FALL/WINTER 1998 VOICES MAIN PAGE

The New Game Warden
Bill Smith

Bill Smith grew up on a small farm in the northern Adirondacks near South Colton, the youngest of ten children. He began to hunt at an early age, learning shooting, fishing, and trapping, as well as country songs and stories, from many of the older people of the area. From Iroquois who came each year to cut black ash trees on their property, Bill learned to make pack baskets. He is widely known as a storyteller and a singer and makes his living performing the stories and songs he learned growing up.

One time, my mother had decided we were going to have this big gathering and somehow a dead deer ended up in our kitchen.

This was along in August, I think, and we had just acquired a new game protector. My father was really nervous about the whole thing, and so, this particular Sunday, my mother had venison cooking on the old wood cookstove. Must have been five or six different frying pans, full—all fixed different, you know, some with onions, some with mushrooms that were picked out of the fields, you know and all kinds of different ways, and that wonderful smell was going through the kitchen.
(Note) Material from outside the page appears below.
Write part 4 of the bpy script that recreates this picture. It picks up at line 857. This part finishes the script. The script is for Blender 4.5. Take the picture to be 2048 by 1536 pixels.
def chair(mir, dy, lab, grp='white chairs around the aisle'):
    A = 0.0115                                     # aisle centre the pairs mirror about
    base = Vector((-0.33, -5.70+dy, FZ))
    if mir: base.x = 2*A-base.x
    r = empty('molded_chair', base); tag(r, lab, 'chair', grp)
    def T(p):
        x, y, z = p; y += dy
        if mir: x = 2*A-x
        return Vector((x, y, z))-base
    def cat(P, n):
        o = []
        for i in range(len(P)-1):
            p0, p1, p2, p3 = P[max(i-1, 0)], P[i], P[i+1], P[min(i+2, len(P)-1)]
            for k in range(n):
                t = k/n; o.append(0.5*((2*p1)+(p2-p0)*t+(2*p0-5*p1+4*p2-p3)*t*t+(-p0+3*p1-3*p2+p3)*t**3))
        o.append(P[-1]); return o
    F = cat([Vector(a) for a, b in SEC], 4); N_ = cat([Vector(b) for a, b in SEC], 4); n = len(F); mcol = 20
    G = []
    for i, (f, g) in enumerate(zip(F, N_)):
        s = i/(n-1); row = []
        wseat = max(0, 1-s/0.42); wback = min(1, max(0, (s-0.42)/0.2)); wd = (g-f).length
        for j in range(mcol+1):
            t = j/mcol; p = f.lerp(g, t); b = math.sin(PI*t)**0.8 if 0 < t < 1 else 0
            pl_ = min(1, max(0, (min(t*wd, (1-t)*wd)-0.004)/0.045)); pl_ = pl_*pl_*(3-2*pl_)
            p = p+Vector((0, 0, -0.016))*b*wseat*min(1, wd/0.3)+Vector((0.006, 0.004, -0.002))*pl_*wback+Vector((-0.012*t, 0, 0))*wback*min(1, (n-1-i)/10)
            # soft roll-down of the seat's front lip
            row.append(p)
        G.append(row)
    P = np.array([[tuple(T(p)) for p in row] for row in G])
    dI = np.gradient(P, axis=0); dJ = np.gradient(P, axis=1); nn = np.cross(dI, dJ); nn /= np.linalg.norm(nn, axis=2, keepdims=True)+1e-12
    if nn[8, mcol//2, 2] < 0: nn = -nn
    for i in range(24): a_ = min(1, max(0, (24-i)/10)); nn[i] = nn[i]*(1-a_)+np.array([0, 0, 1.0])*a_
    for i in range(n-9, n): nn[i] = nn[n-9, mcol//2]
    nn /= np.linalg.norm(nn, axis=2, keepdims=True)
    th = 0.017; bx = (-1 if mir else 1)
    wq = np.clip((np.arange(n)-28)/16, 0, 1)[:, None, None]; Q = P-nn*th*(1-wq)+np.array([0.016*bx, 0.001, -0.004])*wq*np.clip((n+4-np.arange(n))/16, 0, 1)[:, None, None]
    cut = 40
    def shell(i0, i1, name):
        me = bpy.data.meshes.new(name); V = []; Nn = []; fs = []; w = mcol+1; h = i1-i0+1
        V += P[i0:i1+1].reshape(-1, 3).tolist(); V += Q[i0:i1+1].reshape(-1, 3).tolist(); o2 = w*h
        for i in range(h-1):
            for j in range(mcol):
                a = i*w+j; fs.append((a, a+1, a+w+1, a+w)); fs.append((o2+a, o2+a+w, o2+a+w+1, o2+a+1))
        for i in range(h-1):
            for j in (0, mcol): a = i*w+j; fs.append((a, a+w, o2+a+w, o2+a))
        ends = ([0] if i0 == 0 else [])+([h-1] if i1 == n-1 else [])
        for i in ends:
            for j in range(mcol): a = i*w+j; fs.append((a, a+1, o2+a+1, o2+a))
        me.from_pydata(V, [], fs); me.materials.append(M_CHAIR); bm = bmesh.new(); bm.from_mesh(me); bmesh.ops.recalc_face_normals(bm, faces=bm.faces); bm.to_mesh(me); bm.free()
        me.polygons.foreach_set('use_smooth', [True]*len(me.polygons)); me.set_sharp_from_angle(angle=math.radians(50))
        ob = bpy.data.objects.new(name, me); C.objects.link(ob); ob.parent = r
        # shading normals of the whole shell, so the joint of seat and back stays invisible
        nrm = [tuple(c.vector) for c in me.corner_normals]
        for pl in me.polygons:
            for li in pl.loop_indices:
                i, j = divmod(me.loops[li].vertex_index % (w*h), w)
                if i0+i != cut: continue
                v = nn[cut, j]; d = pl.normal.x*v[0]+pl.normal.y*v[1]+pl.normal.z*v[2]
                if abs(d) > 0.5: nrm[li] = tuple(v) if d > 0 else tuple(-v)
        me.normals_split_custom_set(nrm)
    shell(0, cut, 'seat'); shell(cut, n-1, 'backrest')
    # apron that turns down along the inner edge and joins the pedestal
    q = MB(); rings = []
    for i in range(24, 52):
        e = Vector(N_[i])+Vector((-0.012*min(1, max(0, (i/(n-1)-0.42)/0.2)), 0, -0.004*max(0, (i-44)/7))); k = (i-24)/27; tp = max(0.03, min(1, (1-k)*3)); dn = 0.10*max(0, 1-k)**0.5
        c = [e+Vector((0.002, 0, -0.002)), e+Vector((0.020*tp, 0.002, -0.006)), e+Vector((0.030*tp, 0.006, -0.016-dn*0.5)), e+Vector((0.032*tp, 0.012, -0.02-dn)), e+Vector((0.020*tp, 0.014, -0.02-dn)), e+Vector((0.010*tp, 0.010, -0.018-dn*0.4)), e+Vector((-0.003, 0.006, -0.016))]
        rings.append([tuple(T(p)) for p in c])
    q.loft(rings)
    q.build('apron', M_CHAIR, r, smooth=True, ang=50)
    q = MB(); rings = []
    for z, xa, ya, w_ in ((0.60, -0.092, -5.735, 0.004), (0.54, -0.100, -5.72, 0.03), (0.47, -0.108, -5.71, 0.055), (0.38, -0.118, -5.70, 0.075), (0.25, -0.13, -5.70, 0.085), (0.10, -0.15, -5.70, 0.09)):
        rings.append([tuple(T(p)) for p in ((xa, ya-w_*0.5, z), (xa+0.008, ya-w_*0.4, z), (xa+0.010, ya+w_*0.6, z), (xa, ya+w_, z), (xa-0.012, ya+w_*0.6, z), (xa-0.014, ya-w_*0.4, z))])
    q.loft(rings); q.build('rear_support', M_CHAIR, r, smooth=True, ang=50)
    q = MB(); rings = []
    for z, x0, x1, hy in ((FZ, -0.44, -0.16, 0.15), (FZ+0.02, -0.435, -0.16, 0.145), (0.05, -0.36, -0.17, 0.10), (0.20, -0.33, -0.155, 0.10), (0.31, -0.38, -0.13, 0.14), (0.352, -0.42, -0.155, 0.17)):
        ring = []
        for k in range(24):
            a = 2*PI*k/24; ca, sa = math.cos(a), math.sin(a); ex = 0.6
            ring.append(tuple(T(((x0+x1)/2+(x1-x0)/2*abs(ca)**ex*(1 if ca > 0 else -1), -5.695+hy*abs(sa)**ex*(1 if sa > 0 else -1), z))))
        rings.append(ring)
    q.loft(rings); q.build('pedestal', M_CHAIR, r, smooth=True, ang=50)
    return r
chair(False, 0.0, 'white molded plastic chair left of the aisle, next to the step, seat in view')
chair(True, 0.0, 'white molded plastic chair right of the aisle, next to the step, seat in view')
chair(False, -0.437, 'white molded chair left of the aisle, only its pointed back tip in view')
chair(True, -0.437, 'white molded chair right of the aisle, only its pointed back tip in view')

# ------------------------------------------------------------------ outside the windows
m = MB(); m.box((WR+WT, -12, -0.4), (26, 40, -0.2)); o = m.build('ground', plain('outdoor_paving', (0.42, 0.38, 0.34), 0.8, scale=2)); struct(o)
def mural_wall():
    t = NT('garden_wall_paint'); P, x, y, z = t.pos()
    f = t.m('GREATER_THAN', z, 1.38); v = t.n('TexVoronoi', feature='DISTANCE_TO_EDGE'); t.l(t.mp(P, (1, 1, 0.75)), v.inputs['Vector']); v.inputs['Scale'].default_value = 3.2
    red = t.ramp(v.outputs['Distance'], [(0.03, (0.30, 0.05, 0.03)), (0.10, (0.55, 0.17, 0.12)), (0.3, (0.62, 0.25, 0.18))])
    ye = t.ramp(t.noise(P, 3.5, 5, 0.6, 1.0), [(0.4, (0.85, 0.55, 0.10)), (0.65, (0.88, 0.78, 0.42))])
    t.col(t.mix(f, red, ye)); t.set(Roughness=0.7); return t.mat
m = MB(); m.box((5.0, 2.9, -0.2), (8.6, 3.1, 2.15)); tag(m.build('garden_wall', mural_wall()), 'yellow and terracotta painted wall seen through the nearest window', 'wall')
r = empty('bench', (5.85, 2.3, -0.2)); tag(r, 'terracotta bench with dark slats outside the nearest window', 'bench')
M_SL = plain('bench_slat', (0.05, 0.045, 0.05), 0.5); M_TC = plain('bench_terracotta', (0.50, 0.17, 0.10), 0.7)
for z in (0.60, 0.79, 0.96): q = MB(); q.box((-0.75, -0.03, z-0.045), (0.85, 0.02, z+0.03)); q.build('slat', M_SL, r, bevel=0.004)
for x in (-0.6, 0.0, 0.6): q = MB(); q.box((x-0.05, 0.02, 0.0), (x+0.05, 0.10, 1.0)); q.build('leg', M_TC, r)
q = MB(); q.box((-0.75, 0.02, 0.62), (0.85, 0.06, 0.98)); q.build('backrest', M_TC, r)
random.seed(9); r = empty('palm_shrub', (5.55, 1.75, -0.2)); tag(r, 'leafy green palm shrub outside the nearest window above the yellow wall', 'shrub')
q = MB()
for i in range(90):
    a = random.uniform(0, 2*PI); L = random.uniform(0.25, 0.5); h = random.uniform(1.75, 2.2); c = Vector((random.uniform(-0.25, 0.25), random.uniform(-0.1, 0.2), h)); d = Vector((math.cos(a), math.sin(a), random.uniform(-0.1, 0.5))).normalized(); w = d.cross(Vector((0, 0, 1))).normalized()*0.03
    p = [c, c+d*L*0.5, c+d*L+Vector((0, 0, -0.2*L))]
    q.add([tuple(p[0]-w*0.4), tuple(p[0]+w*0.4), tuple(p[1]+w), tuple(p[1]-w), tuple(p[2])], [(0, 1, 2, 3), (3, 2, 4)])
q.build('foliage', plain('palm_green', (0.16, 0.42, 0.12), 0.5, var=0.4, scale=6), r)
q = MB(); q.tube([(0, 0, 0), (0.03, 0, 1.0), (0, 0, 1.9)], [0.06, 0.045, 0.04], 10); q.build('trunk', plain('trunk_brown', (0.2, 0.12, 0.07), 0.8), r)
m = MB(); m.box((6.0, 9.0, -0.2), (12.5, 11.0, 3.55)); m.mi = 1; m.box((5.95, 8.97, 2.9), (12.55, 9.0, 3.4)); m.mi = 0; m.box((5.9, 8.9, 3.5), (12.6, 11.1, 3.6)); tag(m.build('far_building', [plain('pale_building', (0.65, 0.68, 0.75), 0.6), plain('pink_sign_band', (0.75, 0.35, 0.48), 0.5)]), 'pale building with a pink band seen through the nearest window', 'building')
My mother just got done baking bread in the oven, and the oven door was open; it was hot in there, you know. My father thought he heard somebody driving up the driveway, he went out onto the porch, and he peeked around the corner of the door on the porch, you know, and he come running back into the house yelling and screaming, and he said, "Emily! The game warden’s coming in the driveway!" he says.

And this took about two seconds: he took the griddles off that stove, and he threw that venison into that stove, you know, and the smoke was going up to the ceiling. The fire was a-flying up to the ceiling, and the ashes was coming down, and he whirled, and he had that oven door open; he threw those frying pans into that oven door, and he kicked that oven door shut with his foot, and he whirled, and he went out onto that porch, and when he got out onto the porch, he noticed the game warden just backing out the driveway and turned and went back toward Colton.

I guess all he was doing was turning around.

And he ruined the whole dinner, you know, by throwing that in the stove. And he come running back into the house, and he said, "Emily, where’s them long-handled forks?" And of course, we’d already beat him to that. Everybody had a fork, and the hair was singeing off everybody’s arms, trying to get that meat out of the stove and back into the frying pan, all ashes and soot, you know.

It just completely ruined Sunday dinner.